Jimmy Fallon Drops Politics After Jimmy Kimmel Suspension
Image credit: Legion-Media

With Jimmy Kimmel Live! temporarily suspended, The Tonight Show’s Jimmy Fallon is doubling down on staying apolitical, vowing to keep his late-night humor balanced and largely nonpartisan.

Late-night TV is back in the political blast zone, but Jimmy Fallon is not jumping in. While the Jimmy Kimmel situation has everyone on edge, Fallon says The Tonight Show is staying exactly what it has been: silly, broad, and not a political street fight.

Fallon: still not a politics guy

During a CNBC Squawk on the Street spot promoting his new reality competition series, On Brand, Fallon got asked the obvious question: how does it feel to be on an FCC-licensed network right now, with the Kimmel controversy still humming in the background?

"Our show has never really been that political, you know. We hit both sides equally, and we try to make everybody laugh, and that’s really the way our show works."

"Our monologues are kind of the same that we’ve been doing since Johnny Carson was hosting The Tonight Show. So really, I just keep my head down and make sure the jokes are funny. I have great writers… clever, smart writers. And we’re just trying to make the best show we possibly can and entertain everybody."

That tracks with how Fallon’s run has always felt: keep it light, throw jokes at both parties, and leave the cable-news churn to someone else. He did take a quick, tongue-in-cheek swing at the broader censorship conversation in a recent monologue, silently mouthing a statement while a different voice read it over him. Point made without turning the show into a war room.
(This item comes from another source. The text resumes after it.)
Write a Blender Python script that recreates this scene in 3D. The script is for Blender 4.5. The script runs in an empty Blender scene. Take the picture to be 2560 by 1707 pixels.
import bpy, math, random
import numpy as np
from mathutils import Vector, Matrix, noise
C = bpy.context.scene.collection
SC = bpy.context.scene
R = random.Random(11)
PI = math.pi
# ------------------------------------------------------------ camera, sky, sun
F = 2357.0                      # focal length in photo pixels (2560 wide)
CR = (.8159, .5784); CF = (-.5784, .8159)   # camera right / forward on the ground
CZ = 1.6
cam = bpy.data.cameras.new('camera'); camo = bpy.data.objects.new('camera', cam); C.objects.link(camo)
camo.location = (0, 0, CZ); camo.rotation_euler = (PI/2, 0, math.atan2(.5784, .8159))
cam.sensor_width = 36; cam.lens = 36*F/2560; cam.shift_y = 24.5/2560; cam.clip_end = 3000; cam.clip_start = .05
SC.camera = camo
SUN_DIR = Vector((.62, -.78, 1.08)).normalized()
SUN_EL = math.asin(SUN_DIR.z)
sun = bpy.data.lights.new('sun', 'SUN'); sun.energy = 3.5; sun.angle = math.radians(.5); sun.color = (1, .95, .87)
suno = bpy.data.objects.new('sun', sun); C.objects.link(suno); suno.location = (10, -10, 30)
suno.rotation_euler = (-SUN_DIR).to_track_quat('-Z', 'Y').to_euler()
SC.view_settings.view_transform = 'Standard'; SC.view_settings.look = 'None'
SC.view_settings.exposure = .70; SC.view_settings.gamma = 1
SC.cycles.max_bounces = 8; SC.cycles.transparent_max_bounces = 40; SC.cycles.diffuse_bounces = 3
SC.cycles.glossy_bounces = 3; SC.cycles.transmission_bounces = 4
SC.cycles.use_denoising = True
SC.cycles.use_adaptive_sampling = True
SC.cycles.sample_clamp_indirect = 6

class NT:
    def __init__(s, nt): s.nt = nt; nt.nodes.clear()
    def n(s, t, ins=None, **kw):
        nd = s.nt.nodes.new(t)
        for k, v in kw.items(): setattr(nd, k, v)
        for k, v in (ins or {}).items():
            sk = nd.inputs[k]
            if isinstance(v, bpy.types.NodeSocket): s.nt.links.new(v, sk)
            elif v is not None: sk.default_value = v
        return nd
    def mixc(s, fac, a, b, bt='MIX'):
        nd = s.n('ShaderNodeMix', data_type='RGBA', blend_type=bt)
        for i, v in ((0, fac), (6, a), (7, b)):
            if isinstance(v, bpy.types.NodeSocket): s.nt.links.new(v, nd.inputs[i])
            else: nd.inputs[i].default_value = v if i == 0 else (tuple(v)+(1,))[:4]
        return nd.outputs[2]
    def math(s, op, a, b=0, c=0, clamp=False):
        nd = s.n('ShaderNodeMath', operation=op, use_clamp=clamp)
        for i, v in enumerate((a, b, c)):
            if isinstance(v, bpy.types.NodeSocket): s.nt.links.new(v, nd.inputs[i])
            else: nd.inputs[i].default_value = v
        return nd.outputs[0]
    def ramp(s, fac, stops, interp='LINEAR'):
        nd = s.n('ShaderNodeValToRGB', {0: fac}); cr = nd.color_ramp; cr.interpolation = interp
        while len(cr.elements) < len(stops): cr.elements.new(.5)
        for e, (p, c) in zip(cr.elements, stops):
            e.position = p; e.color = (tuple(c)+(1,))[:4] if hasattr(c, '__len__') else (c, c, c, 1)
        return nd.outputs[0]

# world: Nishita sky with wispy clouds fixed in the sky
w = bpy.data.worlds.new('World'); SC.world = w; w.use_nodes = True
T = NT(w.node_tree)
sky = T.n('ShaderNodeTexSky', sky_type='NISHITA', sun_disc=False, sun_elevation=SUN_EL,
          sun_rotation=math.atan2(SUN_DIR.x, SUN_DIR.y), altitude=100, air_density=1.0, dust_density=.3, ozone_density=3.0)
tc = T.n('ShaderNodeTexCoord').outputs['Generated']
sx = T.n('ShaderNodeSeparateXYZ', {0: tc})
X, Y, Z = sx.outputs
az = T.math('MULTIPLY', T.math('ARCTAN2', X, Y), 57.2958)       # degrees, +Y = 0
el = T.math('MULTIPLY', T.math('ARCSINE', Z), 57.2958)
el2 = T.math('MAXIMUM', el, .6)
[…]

Quick recap: the Kimmel mess

If you missed all of this (and I don’t blame you), here’s the short version of how it spun out and then boomeranged back in less than a week:

  • Sept. 17: During a monologue at Utah Valley University, Jimmy Kimmel made remarks about Charlie Kirk that lit up national coverage and political pushback, including from U.S. President Donald Trump.
  • Hours later: FCC Chairman Brendan Carr publicly threatened Disney, which led ABC to suspend Jimmy Kimmel Live! indefinitely. Yes, this got weird fast.
  • Fallout: Protests popped up outside Disney HQ, with free speech concerns front and center. Over 400 Hollywood artists signed a letter condemning the suspension.
  • Resolution: After negotiations between Kimmel and ABC, the show returned on Sept. 23 and pulled more than six million viewers, even with several affiliates preempting the episode. Inside baseball, but notable.

Where Fallon lands

With all that swirling, Fallon is basically saying: same plan as always. Keep the monologue old-school, lean on the writers, try to make everybody laugh. In a landscape where every punchline can turn into a referendum by noon the next day, that is either smart brand discipline or strategic caution, depending on your taste. Either way, do not expect The Tonight Show to become a nightly campaign rally anytime soon.